**GIVEN TASK**.
Restate the full listing word for word and leave the pictures out.

**SUPPLIED MATERIAL**.

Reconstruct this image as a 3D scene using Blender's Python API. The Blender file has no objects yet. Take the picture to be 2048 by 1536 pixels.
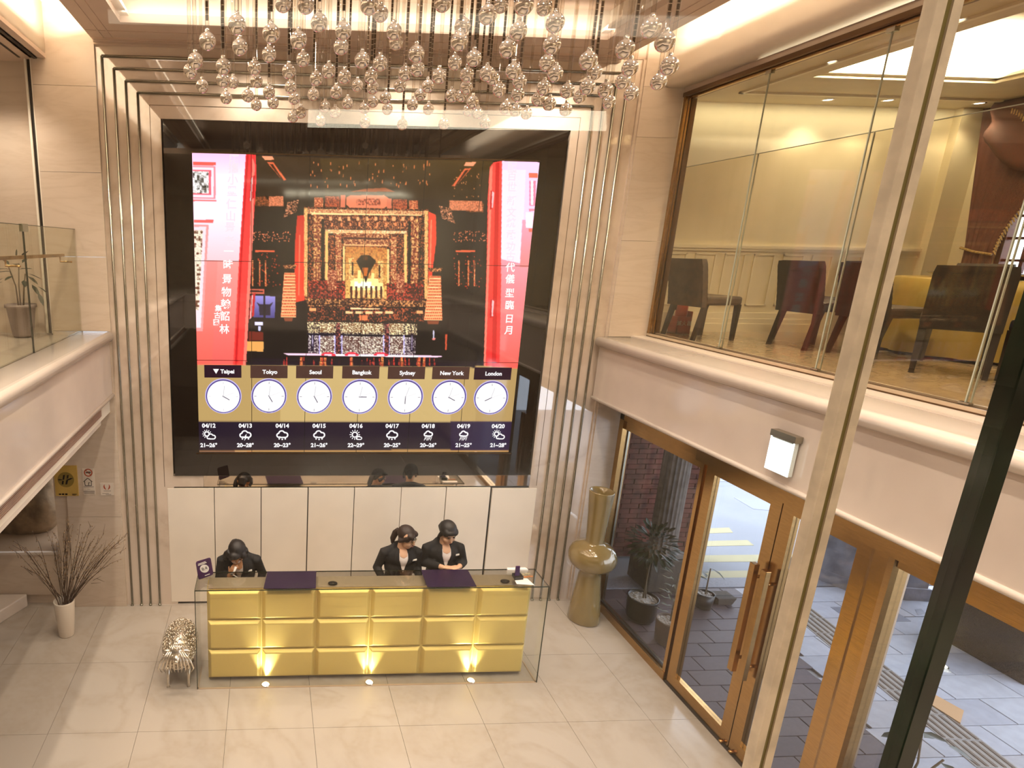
import bpy, bmesh, math, random
import numpy as np
from mathutils import Vector, Matrix
from mathutils.bvhtree import BVHTree
random.seed(7); rng = np.random.default_rng(7)
S = bpy.context.scene; COL = S.collection
R_ = math.radians
# ------------------------------------------------------------------ camera
F = 1226.8; PP = (599.7, 805.6); CAM = Vector((-0.98188, -6.44346, 4.08612))
CR = Matrix(((0.9986190, -0.0496303, 0.0172319), (0.0044009, -0.2478204, -0.9687960), (0.0523521, 0.9675339, -0.2472598)))
cd = bpy.data.cameras.new('camera'); cam = bpy.data.objects.new('camera', cd); COL.objects.link(cam)
cd.sensor_fit = 'HORIZONTAL'; cd.sensor_width = 36.0; cd.lens = 36.0*F/2048
cd.shift_x = (1024-PP[0])/2048; cd.shift_y = (PP[1]-768)/2048
cd.clip_start = 0.02; cd.clip_end = 200
rt = Vector(CR[0]).normalized(); fw = Vector(CR[2]); up = -Vector(CR[1]); fw = (fw - rt*fw.dot(rt)).normalized(); up = rt.cross(fw)
m3 = Matrix((rt, up, -fw)).transposed()
cam.matrix_world = Matrix.Translation(CAM) @ m3.to_4x4()
S.camera = cam
# ------------------------------------------------------------------ world, exposure
w = bpy.data.worlds.new('sky'); S.world = w; w.use_nodes = True
bg = w.node_tree.nodes['Background']; bg.inputs[0].default_value = (0.74, 0.84, 1.0, 1); bg.inputs[1].default_value = 6.0
S.view_settings.view_transform = 'Standard'; S.view_settings.look = 'None'
S.view_settings.exposure = 0.0; S.view_settings.gamma = 1.0; S.view_settings.use_curve_mapping = False
cy = S.cycles
cy.max_bounces = 10; cy.diffuse_bounces = 4; cy.glossy_bounces = 5; cy.transmission_bounces = 6; cy.transparent_max_bounces = 24
cy.caustics_reflective = False; cy.caustics_refractive = False; cy.sample_clamp_indirect = 6.0
cy.use_denoising = True
LK = 2.6
def light(kind, name, loc, energy, color=(1, .86, .66), rot=(0, 0, 0), **kw):
    l = bpy.data.lights.new(name, kind); l.energy = energy*LK; l.color = color
    for k, v in kw.items(): setattr(l, k, v)
    o = bpy.data.objects.new(name, l); o.location = loc; o.rotation_euler = rot; COL.objects.link(o); return o
WARM = (1.0, .872, .73)
# cove strips hidden in the slots beside the dropped ceiling, shining up
light('AREA', 'cove_left', (-2.76, -3.2, 5.93), 62, WARM, (R_(180), R_(-12), 0), shape='RECTANGLE', size=.16, size_y=6.0)
light('AREA', 'cove_right', (2.58, -3.2, 5.93), 42, WARM, (R_(180), R_(12), 0), shape='RECTANGLE', size=.16, size_y=6.0)
# strip along the lip of the ceiling tray
light('AREA', 'tray_cove', (-.1, -.66, 5.955), 3, WARM, (R_(180-70), 0, 0), shape='RECTANGLE', size=4.2, size_y=.06)
light('AREA', 'tray_cove_left', (-2.13, -3.2, 5.955), 3, WARM, (R_(180), R_(-70), 0), shape='RECTANGLE', size=.06, size_y=5)
# ------------------------------------------------------------------ helpers
def tag(o, label=None, cat=None, group=None, kind=None):
    if label: o['label'] = label
    if cat: o['category'] = cat
    if group: o['group'] = group
    if kind: o['kind'] = kind
    return o
def thing(name, label, cat, loc=(0, 0, 0), rz=0, group=None):
    o = bpy.data.objects.new(name, None); COL.objects.link(o); o.location = loc; o.rotation_euler = (0, 0, rz)
    o.empty_display_size = .1
    return tag(o, label, cat, group)
def sgroup(name, loc=(0, 0, 0)):
    o = bpy.data.objects.new(name, None); COL.objects.link(o); o.location = loc; o['kind'] = 'structure'; return o
def origin(p):
    v = Vector((0, 0, 0))
    while p is not None: v = v + p.location; p = p.parent
    return v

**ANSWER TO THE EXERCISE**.
Reconstruct this image as a 3D scene using Blender's Python API. The Blender file has no objects yet. Take the picture to be 2048 by 1536 pixels.
import bpy, bmesh, math, random
import numpy as np
from mathutils import Vector, Matrix
from mathutils.bvhtree import BVHTree
random.seed(7); rng = np.random.default_rng(7)
S = bpy.context.scene; COL = S.collection
R_ = math.radians
# ------------------------------------------------------------------ camera
F = 1226.8; PP = (599.7, 805.6); CAM = Vector((-0.98188, -6.44346, 4.08612))
CR = Matrix(((0.9986190, -0.0496303, 0.0172319), (0.0044009, -0.2478204, -0.9687960), (0.0523521, 0.9675339, -0.2472598)))
cd = bpy.data.cameras.new('camera'); cam = bpy.data.objects.new('camera', cd); COL.objects.link(cam)
cd.sensor_fit = 'HORIZONTAL'; cd.sensor_width = 36.0; cd.lens = 36.0*F/2048
cd.shift_x = (1024-PP[0])/2048; cd.shift_y = (PP[1]-768)/2048
cd.clip_start = 0.02; cd.clip_end = 200
rt = Vector(CR[0]).normalized(); fw = Vector(CR[2]); up = -Vector(CR[1]); fw = (fw - rt*fw.dot(rt)).normalized(); up = rt.cross(fw)
m3 = Matrix((rt, up, -fw)).transposed()
cam.matrix_world = Matrix.Translation(CAM) @ m3.to_4x4()
S.camera = cam
# ------------------------------------------------------------------ world, exposure
w = bpy.data.worlds.new('sky'); S.world = w; w.use_nodes = True
bg = w.node_tree.nodes['Background']; bg.inputs[0].default_value = (0.74, 0.84, 1.0, 1); bg.inputs[1].default_value = 6.0
S.view_settings.view_transform = 'Standard'; S.view_settings.look = 'None'
S.view_settings.exposure = 0.0; S.view_settings.gamma = 1.0; S.view_settings.use_curve_mapping = False
cy = S.cycles
cy.max_bounces = 10; cy.diffuse_bounces = 4; cy.glossy_bounces = 5; cy.transmission_bounces = 6; cy.transparent_max_bounces = 24
cy.caustics_reflective = False; cy.caustics_refractive = False; cy.sample_clamp_indirect = 6.0
cy.use_denoising = True
LK = 2.6
def light(kind, name, loc, energy, color=(1, .86, .66), rot=(0, 0, 0), **kw):
    l = bpy.data.lights.new(name, kind); l.energy = energy*LK; l.color = color
    for k, v in kw.items(): setattr(l, k, v)
    o = bpy.data.objects.new(name, l); o.location = loc; o.rotation_euler = rot; COL.objects.link(o); return o
WARM = (1.0, .872, .73)
# cove strips hidden in the slots beside the dropped ceiling, shining up
light('AREA', 'cove_left', (-2.76, -3.2, 5.93), 62, WARM, (R_(180), R_(-12), 0), shape='RECTANGLE', size=.16, size_y=6.0)
light('AREA', 'cove_right', (2.58, -3.2, 5.93), 42, WARM, (R_(180), R_(12), 0), shape='RECTANGLE', size=.16, size_y=6.0)
# strip along the lip of the ceiling tray
light('AREA', 'tray_cove', (-.1, -.66, 5.955), 3, WARM, (R_(180-70), 0, 0), shape='RECTANGLE', size=4.2, size_y=.06)
light('AREA', 'tray_cove_left', (-2.13, -3.2, 5.955), 3, WARM, (R_(180), R_(-70), 0), shape='RECTANGLE', size=.06, size_y=5)
# ------------------------------------------------------------------ helpers
def tag(o, label=None, cat=None, group=None, kind=None):
    if label: o['label'] = label
    if cat: o['category'] = cat
    if group: o['group'] = group
    if kind: o['kind'] = kind
    return o
def thing(name, label, cat, loc=(0, 0, 0), rz=0, group=None):
    o = bpy.data.objects.new(name, None); COL.objects.link(o); o.location = loc; o.rotation_euler = (0, 0, rz)
    o.empty_display_size = .1
    return tag(o, label, cat, group)
def sgroup(name, loc=(0, 0, 0)):
    o = bpy.data.objects.new(name, None); COL.objects.link(o); o.location = loc; o['kind'] = 'structure'; return o
def origin(p):
    v = Vector((0, 0, 0))
    while p is not None: v = v + p.location; p = p.parent
    return v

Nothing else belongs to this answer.